### The exercise
With all pictures omitted, return verbatim the lines from the beginning of the records below through the line containing "build_terrain()".

### Records for this task

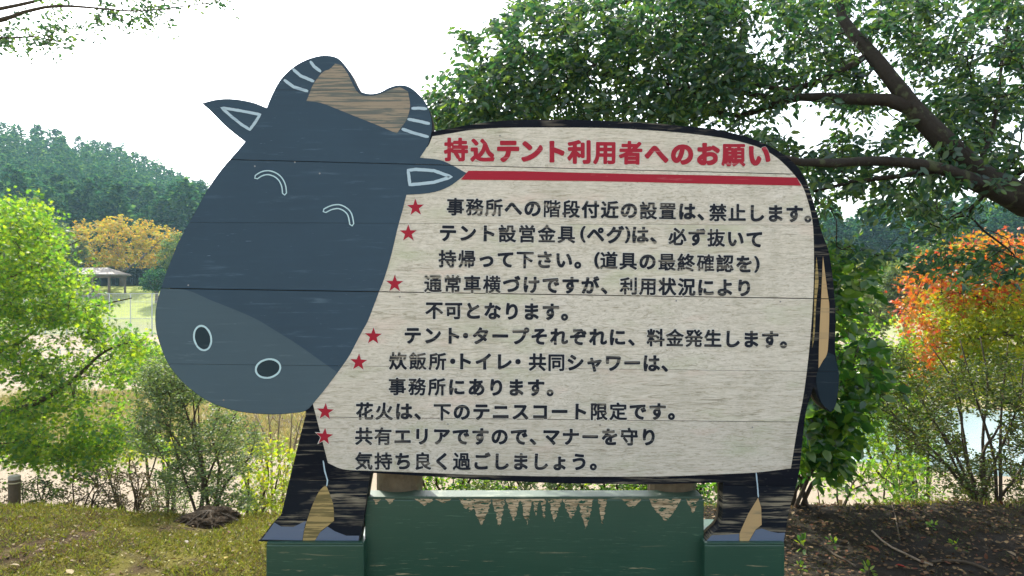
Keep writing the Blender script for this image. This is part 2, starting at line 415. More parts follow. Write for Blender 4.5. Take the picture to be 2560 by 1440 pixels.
def groundmat():
    m, ns, ls = newmat('ground cover')
    a = ns.new('ShaderNodeAttribute'); a.attribute_name = 'Col'
    co = ns.new('ShaderNodeTexCoord').outputs['Object']
    n1 = noise(ns, ls, co, 28, 8, 0.75); n2 = noise(ns, ls, co, 1.1, 5, 0.6)
    col = mixc(ns, ls, 0.8, a.outputs['Color'], mixc(ns, ls, n1, (0.35, 0.35, 0.35), (1.6, 1.6, 1.6)), 'MULTIPLY')
    col = mixc(ns, ls, 0.5, col, mixc(ns, ls, n2, (0.6, 0.6, 0.6), (1.4, 1.4, 1.4)), 'MULTIPLY')
    return finish(m, ns, ls, col, 0.95, n1, 0.8, 0.03, 0.1)
M['ground'] = groundmat()
build_terrain()

# pond seen through the shrubs on the right
def build_water():
    m, ns, ls = newmat('pond water')
    co = ns.new('ShaderNodeTexCoord').outputs['Object']
    n = noise(ns, ls, co, 3.0, 3, 0.5, (1, 0.5, 1))
    finish(m, ns, ls, (0.13, 0.19, 0.18), 0.2, n, 0.15, 0.02, 1.0)
    pts = []
    for k in range(40):
        a = k / 40 * 2 * math.pi
        rr = 1 + 0.12 * math.sin(3 * a + 1) + 0.06 * math.sin(7 * a)
        pts.append((14.5 + 6.2 * rr * math.cos(a), 20.5 + 4.8 * rr * math.sin(a)))
    V = [(p[0], p[1], -3.0) for p in pts] + [(p[0] * 1.0 + (p[0] - 14.5) * 0.1, p[1] + (p[1] - 20.5) * 0.1, -3.3) for p in pts]
    n_ = len(pts)
    FCs = [tuple(range(n_))] + [(i, n_ + i, n_ + (i + 1) % n_, (i + 1) % n_) for i in range(n_)]
    o = obj('pond', V, FCs, m); tag(o, kind='structure')
build_water()

# ================================================================== sign
def BX(px): return (px - 1280) * PM
def BZ(py): return CH - (py - 720) * PM

SEAMS = [((660, 224), (1090, 234)), ((574, 399), (1580, 425)), ((430, 556), (2050, 563)), ((404, 720.8), (1560, 739)),
         ((390, 909), (2000, 928)), ((860, 1043), (1996, 1055)), ((700, 1199), (2000, 1217))]

def smooth_poly(pts, n=3, sharp=38):
    """Catmull-Rom subdivision of a closed outline, corners sharper than 'sharp' degrees are kept"""
    P = [Vector((p[0], p[1])) for p in pts]; out = []; N = len(P)
    def corner(i):
        a = P[i] - P[i - 1]; b = P[(i + 1) % N] - P[i]
        if a.length < 1e-6 or b.length < 1e-6: return True
        return a.angle(b) > R(sharp)
    for i in range(N):
        p1, p2 = P[i], P[(i + 1) % N]
        p0 = p1 - (p2 - p1) if corner(i) else P[i - 1]
        p3 = p2 + (p2 - p1) if corner((i + 1) % N) else P[(i + 2) % N]
        k = n if (p2 - p1).length > 6 else 1
        for s in range(k):
            t = s / k
            q = 0.5 * ((2 * p1) + (p2 - p0) * t + (2 * p0 - 5 * p1 + 4 * p2 - p3) * t * t + (3 * p1 - p0 - 3 * p2 + p3) * t ** 3)
            out.append((q.x, q.y))
    return out

def flat_bm(poly, y=0.0):
    """filled polygon(s) from photograph-traced board coordinates"""
    bm = bmesh.new()
    vs = [bm.verts.new((BX(p[0]), y, BZ(p[1]))) for p in poly]
    tris = tessellate_polygon([[Vector((BX(p[0]), BZ(p[1]), 0)) for p in poly]])
    for t in tris:
        try: bm.faces.new([vs[i] for i in t])
        except ValueError: pass
    orient(bm)
    return bm

def orient(bm):
    for f in bm.faces:
        f.normal_update()
        if f.normal.y > 0: f.normal_flip()

def seam_plane(s, d=0.0):
    a, b = s
    ax, az, bx_, bz = BX(a[0]), BZ(a[1] + d), BX(b[0]), BZ(b[1] + d)
    dirv = Vector((bx_ - ax, 0, bz - az)).normalized()
    nrm = Vector((-dirv.z, 0, dirv.x))            # points up
    return Vector((ax, 0, az)), nrm

def cut_keep(bm, s, d, keep_below):
    co, n = seam_plane(s, d)
    bmesh.ops.bisect_plane(bm, geom=bm.verts[:] + bm.edges[:] + bm.faces[:], plane_co=co, plane_no=n,
                           clear_outer=keep_below, clear_inner=not keep_below, dist=1e-6)

SHALF = [0.35, 0.85, 0.3, 1.1, 0.35, 0.6]
def groove(bm):
    """open the plank joints in a sheet of paint"""
    for s, half in zip(SEAMS[:-1], SHALF):
        for d in (-half, half):
            co, n = seam_plane(s, d)
            bmesh.ops.bisect_plane(bm, geom=bm.verts[:] + bm.edges[:] + bm.faces[:], plane_co=co, plane_no=n, dist=1e-6)
        c0, n0 = seam_plane(s, -half); c1, _ = seam_plane(s, half)
        kill = [f for f in bm.faces if (f.calc_center_median() - c0).dot(n0) < 0 and (f.calc_center_median() - c1).dot(n0) > 0]
        bmesh.ops.delete(bm, geom=kill, context='FACES')

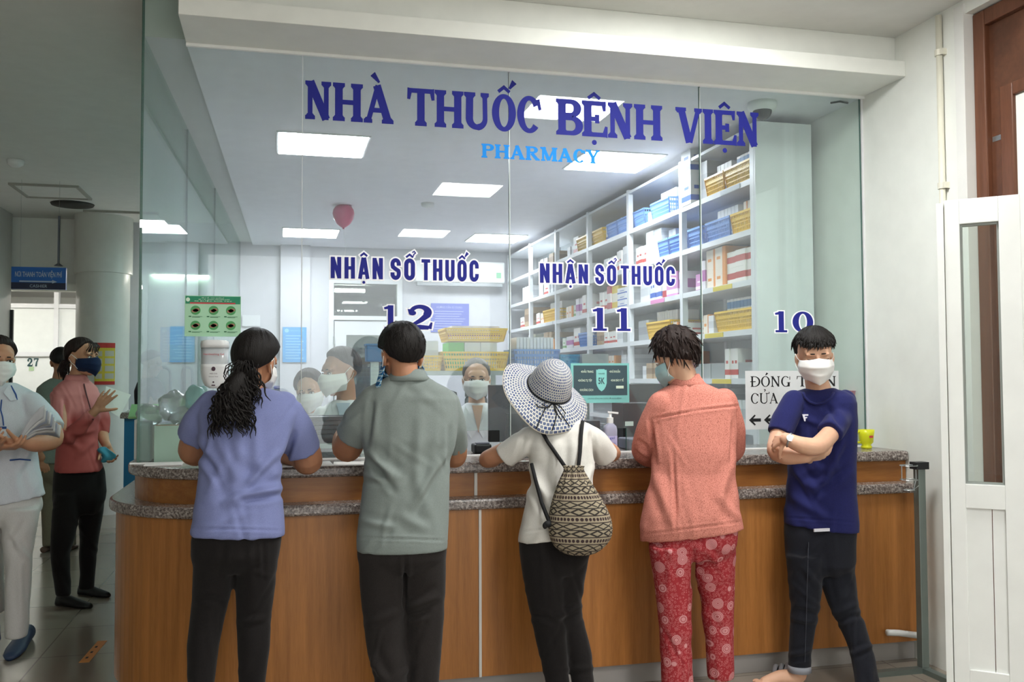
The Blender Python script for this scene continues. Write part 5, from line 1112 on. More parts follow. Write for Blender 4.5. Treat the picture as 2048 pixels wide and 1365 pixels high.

### Answer for this exercise
Keep writing the Blender script for this image. This is part 2, starting at line 415. More parts follow. Write for Blender 4.5. Take the picture to be 2560 by 1440 pixels.
def groundmat():
    m, ns, ls = newmat('ground cover')
    a = ns.new('ShaderNodeAttribute'); a.attribute_name = 'Col'
    co = ns.new('ShaderNodeTexCoord').outputs['Object']
    n1 = noise(ns, ls, co, 28, 8, 0.75); n2 = noise(ns, ls, co, 1.1, 5, 0.6)
    col = mixc(ns, ls, 0.8, a.outputs['Color'], mixc(ns, ls, n1, (0.35, 0.35, 0.35), (1.6, 1.6, 1.6)), 'MULTIPLY')
    col = mixc(ns, ls, 0.5, col, mixc(ns, ls, n2, (0.6, 0.6, 0.6), (1.4, 1.4, 1.4)), 'MULTIPLY')
    return finish(m, ns, ls, col, 0.95, n1, 0.8, 0.03, 0.1)
M['ground'] = groundmat()
build_terrain()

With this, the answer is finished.